Gedenktafel für Friedrich Wilhelm Fritzsche in der Karl-Liebknecht-Straße. Foto: Ralf Julke
Rund um die Zigarre – Gedenktafel für Friedrich Wilhelm Fritzsche in der Karl-Liebknecht-Straße. Foto: Ralf Julke

An die Gründung des ADAV erinnert heute in der Dresdner Straße ein dicker Felsbrocken. An Friedrich Wilhelm Fritzsche wiederum erinnert an seinem ehemaligen Wohnhaus (1879 bis 1881) in der Karl-Liebknecht-Straße 62 seit 2015 eine Gedenktafel. Damals war das die Südstraße Nummer 87 und Fritzsche war als „Redacteur“ gemeldet. Denn er gab auch die Zeitung des Tabakarbeiterverbandes „Der Botschafter“ heraus.

Gestorben ist er in Baltimore, denn 1881 wanderte er aus, nachdem auch der Tabakarbeiterverband verboten worden war. Da sah er für sich keine Zukunft mehr in Deutschland.

Was aber wohl stimmt ist, dass das Zusammensein von Zigarrenrauchern ganz selbstverständlich zu angeregten Gesprächen führt. Jedenfalls eher als das nervöse Herumfuchteln von Zigarettenrauchern, die ihre Sucht nicht im Griff haben.

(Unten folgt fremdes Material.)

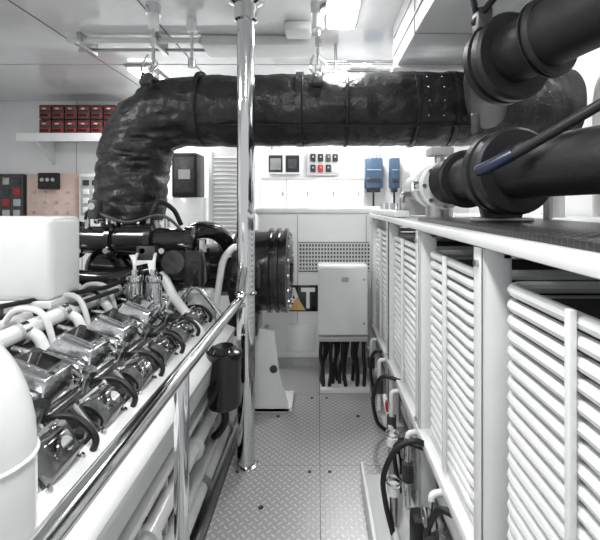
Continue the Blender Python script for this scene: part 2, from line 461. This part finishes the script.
b.box((-.30,gy-.006,.15),(-.03,gy,.42),WHITE,.005)
go=b.done()
cu=bpy.data.curves.new('generator_lettering','FONT'); cu.body='CAT'; cu.size=.27; cu.extrude=.003; cu.offset=.008
cu.materials.append(WHITE)
t=bpy.data.objects.new('lettering',cu); t.location=(-.46,gy-.014,.585); t.scale=(.80,1,1); t.rotation_euler=(math.pi/2,0,0); scene.collection.objects.link(t); t.parent=go

b=B('junction_box')
b.box((0.0,3.40,.47),(.425,3.62,1.065),WHITE,.012)
b.box((.012,3.392,.482),(.413,3.402,1.053),WHITE,.004)
b.box((0.0,3.40,.42),(.425,3.62,.46),GREYP,.004)
for z in (.58,.95): b.cyl((.39,3.385,z),(.39,3.395,z),.01,STEEL)
b.box((.20,3.388,.93),(.26,3.393,.97),GREYP)
b.box((.02,3.36,.0),(.44,3.66,.035),WHITE2,.004)
b.box((.05,3.62,.45),(.375,3.898,.95),WHITE2)
for i in range(13):
    x=.03+i*.030; x2=x+random.uniform(-.05,.05)
    x2=min(max(x2,.04),.40)
    yy=3.42+(i%3)*.055
    b.tube(crom([(x,yy,.43),(x+(x2-x)*.2+random.uniform(-.015,.015),yy,.3),(x2,yy+.01,.18),(x2+random.uniform(-.02,.02),yy,.03)],5),.016,BLACKS,8)
    b.cyl((x,yy,.40),(x,yy,.425),.019,BLACKS,10)
b.done()

# ------------------------------------------------------------ left: mounting gusset, black drum
b=B('engine_mount_bracket')
b.prism([(-.60,0),(-.22,0),(-.23,.06),(-.30,.30),(-.335,.62),(-.60,.66)],'y',3.06,3.09,WHITE)
b.box((-.60,3.06,0),(-.20,3.35,.03),WHITE,.004)
b.prism([(3.09,.03),(3.33,.03),(3.10,.62)],'x',-.42,-.40,WHITE)
b.cyl((-.34,3.055,.33),(-.34,3.06,.33),.03,DGREY,18)
b.done()
b=B('black_flywheel_housing')
b.lathe((-.66,3.12,1.08),(1,0,0),[(0,.24),(.02,.30),(.05,.31),(.28,.31),(.285,.325),(.31,.325),(.315,.305),(.34,.305),(.345,.325),(.37,.325),(.375,.305),(.40,.305),(.405,.325),(.43,.325),(.44,.29),(.45,.27),(.45,.12),(.47,.10),(.47,.01)],BLACKG,56)
for k in range(16):
    a=k*math.pi/8; b.bolt((-.22,3.12+.28*math.cos(a),1.08+.28*math.sin(a)),(1,0,0),.014)
b.box((-.52,2.80,1.0),(-.40,2.84,1.16),BLACKG,.008)
b.cyl((-1.0,3.12,1.08),(-.65,3.12,1.08),.20,BLACKG,36)
b.box((-.70,2.98,.60),(-.45,3.25,.80),BLACKG,.02)
b.done()

# ------------------------------------------------------------ engine
b=B('marine_diesel_engine')
E0,E1=.95,2.72
b.prism([(-.95,-.05),(-.90,.30),(-.70,.50),(-.66,.72),(-.80,.79),(-1.16,.90),(-1.75,.90),(-1.95,.72),(-1.80,.3),(-1.75,-.05)],'y',E0,E1,GREYP)
b.box((-1.7,E0+.05,-.3),(-1.0,E1-.05,-.05),DGREY,.02)
b.prism([(-.57,.715),(-.565,.745),(-.745,.825),(-.755,.795)],'y',.92,E1+.02,WHITE)
b.prism([(-.60,.62),(-.585,.62),(-.57,.72),(-.60,.73)],'y',.92,E1+.02,WHITE2)
b.box((-.80,.6,.50),(-.60,2.95,.53),WHITE,.004)
b.box((-.70,.6,.40),(-.68,2.95,.5),DGREY,.004)
b.box((-.66,.6,.15),(-.60,2.95,.20),WHITE,.004)
for k in range(9):
    y=.65+k*.26
    b.box((-.74,y,.16),(-.64,y+.02,.50),WHITE2,.003)
b.cyl((-.63,.6,.36),(-.63,3.0,.36),.038,WHITE,20)
b.cyl((-.62,.6,.10),(-.62,3.0,.10),.040,WHITE2,20)
b.cyl((-.76,.6,.24),(-.76,3.0,.24),.05,DGREY,20)
b.cyl((-.60,.6,-.08),(-.60,3.1,-.08),.035,STEEL,20)
for y in (.9,1.45,2.0,2.55):
    b.cyl((-.63,y,.36),(-.63,y+.03,.36),.055,WHITE,20); b.cyl((-.62,y+.1,.10),(-.62,y+.13,.10),.058,STEEL,20)
for y in [1.0+.11*k for k in range(16)]:
    b.bolt((-.66,y,.785),(.4,0,.9),.007,CHROME)
def pt(x,y,z,tl,loc):
    u,v,w=loc
    return V((x+u*math.cos(tl)+w*math.sin(tl), y+v, z-u*math.sin(tl)+w*math.cos(tl)))
def tbox(x,y,z,tl,loc,size,m,bev,taper=None,seg=1):
    c=pt(x,y,z,tl,loc); h=[q/2 for q in size]
    b.box([c[i]-h[i] for i in range(3)],[c[i]+h[i] for i in range(3)],m,bev,rot=(0,tl,0),seg=seg,taper=taper)
T1=math.radians(22); T2=math.radians(52)
for i in range(6):
    y=1.16+i*.275
    X,Z=-1.05,.885
    tbox(X,y,Z,T1,(0,0,.02),(.25,.22,.05),DGREY,.008)
    tbox(X,y,Z,T1,(0,0,.055),(.24,.215,.022),CHROME,.005)
    tbox(X,y,Z,T1,(0,0,.105),(.215,.19,.085),SILVER,.008,taper=(.70,.74),seg=2)
    tbox(X,y,Z,T1,(-.01,0,.155),(.12,.10,.018),CHROME,.005)
    for v in (-.045,0,.045): tbox(X,y,Z,T1,(.0,v,.151),(.14,.008,.012),SILVER,.002)
    d=V((math.sin(T1),0,math.cos(T1)))
    for u in (-.105,0,.105):
        for v in (-.095,.095):
            c=pt(X,y,Z,T1,(u,v,.066)); b.cyl(c,c+d*.020,.010,CHROME,6)
    c=pt(X,y,Z,T1,(-.03,.0,.16)); b.cyl(c,c+d*.03,.017,DGREY,12)
    X,Z=-.80,.835
    tbox(X,y,Z,T2,(-.01,0,.0),(.15,.18,.05),DGREY,.008)
    tbox(X,y,Z,T2,(-.01,0,.03),(.15,.175,.018),CHROME,.005)
    tbox(X,y,Z,T2,(-.01,0,.065),(.13,.15,.055),SMOKE,.010,taper=(.60,.66),seg=2)
    d=V((math.sin(T2),0,math.cos(T2)))
    for u in (-.075,.055):
        for v in (-.075,.075):
            c=pt(X,y,Z,T2,(u,v,.038)); b.cyl(c,c+d*.014,.009,CHROME,6)
    c=pt(X,y,Z,T2,(-.01,0,.09)); b.cyl(c,c+d*.012,.022,CHROME,16)
    yy=y+.137
    b.tube(crom([(-.73,yy-.02,.79),(-.71,yy-.02,.85),(-.78,yy-.01,.91),(-.88,yy,.90),(-.94,yy,.86)],6),.011,BLACKS,10)
    b.tube(crom([(-.88,yy,.86),(-.95,yy,.96),(-1.06,yy,1.0),(-1.20,yy,1.03)],6),.010,CHROME,8)
    b.tube(crom([(-.90,yy+.02,.86),(-.98,yy+.025,.93),(-1.08,yy+.02,.95),(-1.18,yy+.02,1.0)],6),.007,STEEL,8)
    b.tube(crom([(-1.16,y,.95),(-1.20,y,1.03),(-1.27,y,1.05)],5),.024,WHITE,12)
    b.tube(crom([(-1.17,y+.08,.92),(-1.23,y+.08,1.10),(-1.35,y+.08,1.12),(-1.42,y+.08,1.04)],6),.014,WHITE,12)
    b.cyl((-.925,yy,.86),(-.90,yy,.93),.022,CHROME,12); b.cyl((-.905,yy,.925),(-.895,yy,.95),.030,SILVER,6)
    b.cyl((-.80,yy,.80),(-.775,yy,.85),.026,SILVER,12); b.cyl((-.775,yy,.85),(-.77,yy,.862),.018,BLACKS,12)
    b.box((-1.10,yy-.02,.88),(-1.02,yy+.02,.97),SILVER,.006)
    b.cyl((-1.27,y-.04,1.05),(-1.27,y,1.05),.055,SILVER,20)
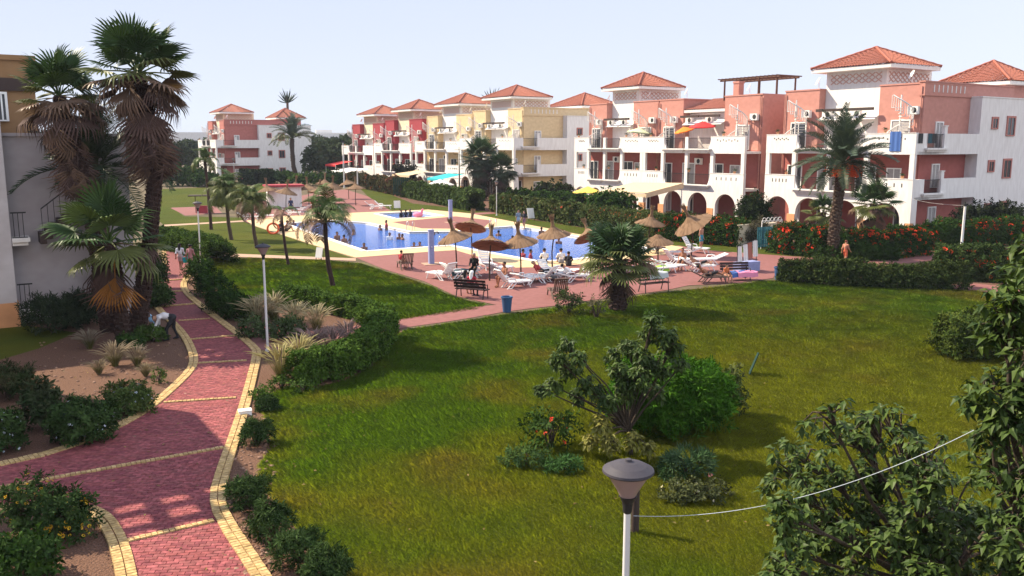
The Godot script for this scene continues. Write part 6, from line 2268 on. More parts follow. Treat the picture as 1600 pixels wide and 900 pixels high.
func fan_palm(label: String, base: Vector3, top: Vector3, bend: Vector3, r0: float, green: int, sc: float, skirt: float, dead: int, lo: float, green_mats: Array, dead_mats: Array) -> Node3D:
	var t := thing("fan_palm", label, "palm tree", base)
	var tp := top - base
	trunk(t, [Vector3(0, -0.1, 0), tp * 0.35 + bend * 0.7, tp * 0.7 + bend, tp], [r0 * 1.25, r0, r0 * 0.9, r0 * 0.85], 0.16, M.fan_bark, 0.12)
	crown(t, tp, PALM.fan, green, lo, 1.45, sc, green_mats)
	for i in dead:
		var f := float(i) / dead
		var c := tp * 0.7 + bend
		var q := tp.lerp(tp - (tp - c).normalized() * minf(skirt, tp.length() * 0.8), f)
		var o := MeshInstance3D.new()
		o.mesh = PALM.fan_dead[rng.randi() % 2]
		o.material_override = dead_mats[rng.randi() % dead_mats.size()]
		o.name = "dead_frond"
		var e := lerpf(-0.25, -1.38, minf(1.0, f * 2.6)) + R(-0.28, 0.28) * (1.0 - f * 0.6)
		o.transform = Transform3D((Basis(Vector3.UP, i * 2.399 + R(-0.3, 0.3)) * Basis(Vector3(0, 0, 1), e)).scaled(Vector3.ONE * sc * R(0.85, 1.15)), q)
		t.add_child(o, true)
	return t

func feather_palm(called: String, label: String, base: Vector3, top: Vector3, bend: Vector3, r0: float, kind: String, n: int, lo: float, hi: float, sc: float, mats: Array, boots: float, bark: Material) -> Node3D:
	var t := thing(called, label, "palm tree", base)
	var tp := top - base
	trunk(t, [Vector3(0, -0.1, 0), tp * 0.35 + bend, tp * 0.75 + bend * 0.6, tp], [r0 * 1.15, r0, r0 * 0.92, r0 * 0.9], boots, bark)
	crown(t, tp, PALM[kind], n, lo, hi, sc, mats)
	return t

func GZ(px: float, py: float, off_x := 0.0, h := 0.0) -> Vector3:
	return G(px, py) + Vector3(off_x, h, 0)

func build_garden() -> void:
	make_sprigs()
	make_palms()
	var deadm := mat(0.105, 0.062, 0.052, 0.9)
	var deadm2 := mat(0.15, 0.09, 0.06, 0.9)
	M.f_skirt = deadm; M.f_skirt2 = deadm2
	# --- the palm group on the left
	var b := G(212, 520)
	fan_palm("tallest fan palm of the left group, with a long brown skirt of dead leaves", b, b + Vector3(0.75, 9.5, 0), Vector3(0.75, 0, 0.1), 0.25, 30, 1.12, 2.3, 40, -0.55, [M.f_green, M.f_green, M.f_green, M.f_olive, M.f_dead], [deadm, deadm, deadm2])
	b = G(172, 518)
	fan_palm("leaning fan palm left of the tallest one, its crown with a ragged brown skirt", b, b + Vector3(-1.35, 8.7, -0.3), Vector3(0.25, 0, 0), 0.23, 24, 1.0, 2.5, 36, -0.5, [M.f_green, M.f_green, M.f_olive, M.f_dead], [deadm, deadm, deadm2])
	b = G(193, 534)
	var fp := fan_palm("short fan palm with bright green leaves in front of the two tall ones", b, b + Vector3(-0.1, 3.6, 0.3), Vector3(0.1, 0, 0), 0.2, 22, 1.15, 0.5, 5, -0.5, [M.f_green, M.f_queen, M.f_green, M.f_olive], [deadm, deadm2])
	var o := MeshInstance3D.new()
	o.mesh = PALM.fan_dead[1]; o.material_override = M.f_rust; o.name = "dead_frond"
	o.transform = Transform3D((Basis(Vector3.UP, -1.2) * Basis(Vector3(0, 0, 1), -1.25)).scaled(Vector3.ONE * 1.15), Vector3(0.1, 3.1, 0.45))
	fp.add_child(o, true)
	o.set_meta("label", "orange dead leaf hanging from the short fan palm")
	b = G(150, 496)
	feather_palm("date_palm", "dark date palm behind the leaning fan palm", b, b + Vector3(0.5, 6.0, 0), Vector3(0.2, 0, 0), 0.26, "date", 40, -0.75, 1.35, 0.95, [M.f_date, M.f_date, M.f_dark], 0.22, M.palm_bark)
	# --- middle palms
	b = G(521, 447)
	feather_palm("queen_palm", "slender palm with drooping leaves on the lawn before the pool", b, b + Vector3(-0.3, 3.15, 0), Vector3(-0.12, 0, 0), 0.115, "queen", 17, -0.9, 1.25, 1.12, [M.f_queen, M.f_queen, M.f_queen, M.f_dead], 0.0, M.fan_bark)
	b = G(451, 414)
	feather_palm("queen_palm", "thin young palm with few hanging leaves beside the life ring", b, b + Vector3(-0.3, 3.0, 0), Vector3(-0.05, 0, 0), 0.085, "queen", 5, -1.1, 0.3, 0.8, [M.f_queen, M.f_dead], 0.0, M.fan_bark)
	b = G(402, 388)
	feather_palm("queen_palm", "bushy palm right of its twin on the lawn left of the pool", b, b + Vector3(-0.2, 3.0, 0), Vector3(-0.1, 0, 0), 0.12, "queen", 26, -1.0, 1.2, 0.95, [M.f_queen, M.f_olive, M.f_olive, M.f_dead], 0.0, M.palm_bark)
	b = G(362, 375)
	feather_palm("queen_palm", "bushy palm left of its twin on the lawn left of the pool", b, b + Vector3(-0.2, 3.4, 0), Vector3(-0.1, 0, 0), 0.13, "queen", 34, -0.9, 1.3, 1.05, [M.f_queen, M.f_olive, M.f_olive], 0.0, M.palm_bark)
	b = G(330, 359)
	feather_palm("queen_palm", "tall thin palm standing before the detached salmon building", b, b + Vector3(-0.2, 5.6, 0), Vector3(0.05, 0, 0), 0.12, "queen", 14, -0.8, 1.2, 0.8, [M.f_queen, M.f_queen, M.f_olive], 0.0, M.fan_bark)
	b = G(466, 284)
	feather_palm("date_palm", "far date palm before the grey wall of the detached building", b, b + Vector3(-0.8, 8.0, 0), Vector3(-0.5, 0, 0), 0.42, "date", 44, -0.6, 1.4, 1.4, [M.f_datep, M.f_datep, M.f_olive], 0.5, M.palm_bark)
	b = G(750, 313)
	fan_palm("taller of two fan palms before the yellow building", b, b + Vector3(0, 5.3, 0), Vector3(0.1, 0, 0), 0.3, 30, 1.5, 3.0, 40, -0.7, [M.f_green, M.f_date, M.f_date], [M.f_date, deadm])
	b = G(783, 314)
	fan_palm("shorter of two fan palms before the yellow building", b, b + Vector3(0, 3.9, 0), Vector3(-0.1, 0, 0), 0.28, 28, 1.3, 1.8, 24, -0.7, [M.f_green, M.f_date, M.f_date], [M.f_date, deadm])
	b = G(1300, 405)
	var dp := feather_palm("date_palm", "tall date palm with orange fruit bunches before the salmon building", b, b + Vector3(0.35, 5.9, 0), Vector3(-0.1, 0, 0), 0.30, "date_up", 60, -0.75, 1.45, 1.0, [M.f_datep, M.f_datep, M.f_date], 0.17, M.palm_bark)
	for k in 6:
		var a := k * 1.05 + 0.3
		var fr := MB.new()
		var d := Vector3(cos(a), 0, sin(a))
		fr.tube([d * 0.2, d * 0.5 + Vector3(0, 0.1, 0), d * 0.75 + Vector3(0, -0.15, 0)], [0.03, 0.025, 0.02], 5)
		for i in 90:
			var q := d * R(0.6, 0.95) + Vector3(R(-0.26, 0.26), R(-0.7, 0.0), R(-0.26, 0.26))
			fr.ball(q, Vector3.ONE * 0.05, 5, 3)
		var fo := obj("fruit_bunch", fr, M.fruit, dp)
		fo.position = Vector3(0.35, 5.75, 0)
	b = G(1284, 374)
	fan_palm("small fan palm left of the date palm trunk, before the arches", b, b + Vector3(0, 2.0, 0), Vector3.ZERO, 0.18, 16, 0.9, 1.0, 12, -0.6, [M.f_green, M.f_olive, M.f_olive], [deadm2, deadm])
	b = G(1357, 376)
	fan_palm("bushy fan palm right of the date palm trunk, before the arches", b, b + Vector3(0.2, 2.7, 0), Vector3.ZERO, 0.24, 22, 1.05, 1.7, 26, -0.6, [M.f_green, M.f_green, M.f_olive], [deadm2, deadm])
	b = G(965, 484)
	fan_palm("stout fan palm on the lawn edge in front of the sun loungers", b, b + Vector3(0.05, 2.15, 0), Vector3.ZERO, 0.29, 38, 1.05, 0.3, 4, -0.38, [M.f_green, M.f_green, M.f_green, M.f_olive, M.f_olive], [M.f_yellow, deadm2, M.f_olive])
	# --- norfolk pine
	b = G(718, 306)
	var np := thing("norfolk_pine", "tiered dark conifer left of the two far fan palms", "tree", b)
	var tm := MB.new()
	tm.tube([Vector3.ZERO, Vector3(0, 6.6, 0)], [0.14, 0.03], 6)
	obj("trunk", tm, M.bark_mat, np)
	for i in 9:
		var lm := MB.new()
		var y := 1.0 + i * 0.65
		var rr := 2.0 - i * 0.19
		for k in 6:
			var a := k * TAU / 6 + i
			var d := Vector3(cos(a), 0.06, sin(a))
			for j in 16:
				var f := R(0.15, 1.0)
				var s := Vector3(-d.z, 0, d.x) * R(-0.16, 0.16)
				lm.leaf(Vector3(0, y, 0) + d * rr * f, (d + s * 2).normalized(), Vector3.UP, 0.3, 0.14, 0.2, 0.0)
		obj("branch", lm, M.f_dark, np)
	build_shrubs()
	build_near_trees()
	build_far_trees()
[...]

In gewisser Weise ist es auch ein Stück Kulturgeschichte. Und – wenn man Steiners Argumenten folgt – auch ein stiller Protest gegen das „Pingen von Handys, Tuten, Klingeln, Brummen, Hupen“, all der „Hektik unseres Alltags“. „Eine Zigarre trotzt dem Zeitgeist.“

Carlos Steiner Rund um die Zigarre Buchverlag für die Frau, Leipzig 2022, 5 Euro.